Once we've moved past the diaper stage, we should be able to get it together to build something. Frankly I'm fine with this, because this is just when the critters will really be able to start enjoying it. Until then, we'll just have to rough it.

I figure though, that the camp has to be comfortable. And so this end, we're planning on making it not just civilized, but stylin'. It's going to need storage, a nice place to cook, a farout fireplace/pit, and room for a family of four, plus guests.

I've spend enough time living out of a dome tent to know that I don't want to do this if we can at all help it. So to get past this, I've been looking into prospector tents. These durable canvas tents are tough, look good, and last a long time. I'd like to maybe throw up a few of these, and build some simple plywood platforms to get us off of the ground.

A cook tent, or shade structure will work as a kitchen/bar, so long as we can lock our gear up in the storage shed. And for the fireplace, I found a guy who goes by the name Satan, who does really cool metal fabrication, and sculpting. Hopefully his prices aren't too high, or diabolical.

Tuesday, January 02, 2007

"We don't even know what we bought"

Finally, FINALLY we have closed the deal on the land. It was a long time coming. The developer had to settle a few subdivision issues with the Island Trust (or something like that), and this took until late December, and then suddenly our conveyancer suddenly tells us: "we-have-to-close-right-now. NOW damn you!"

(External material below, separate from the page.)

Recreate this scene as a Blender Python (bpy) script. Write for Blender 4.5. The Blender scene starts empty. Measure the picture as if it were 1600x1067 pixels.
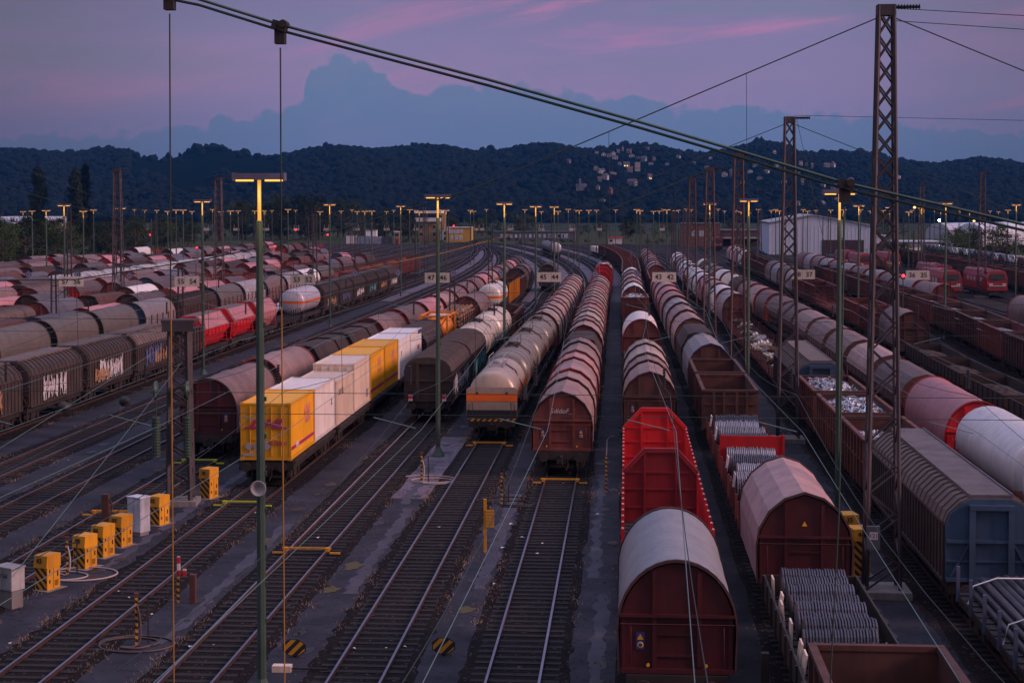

Tammy ran around like a fart in a mitt to get all of our paper work together, and transfer the money, but it's done, and so now we're left with a "oh no... whadda we gonna do now?" sorta feeling.

Seriously. We don't even know what we bought. I think we've actually seen about 5% of the 5 acres, and I don't really remember it all that well. I think we're going to plan a visit as soon as the weather improves, and do some exploring.

The current plan o' the week is to simple set up a skookum camp that we can use for the next few years while we get our shit together to build a proper cabin.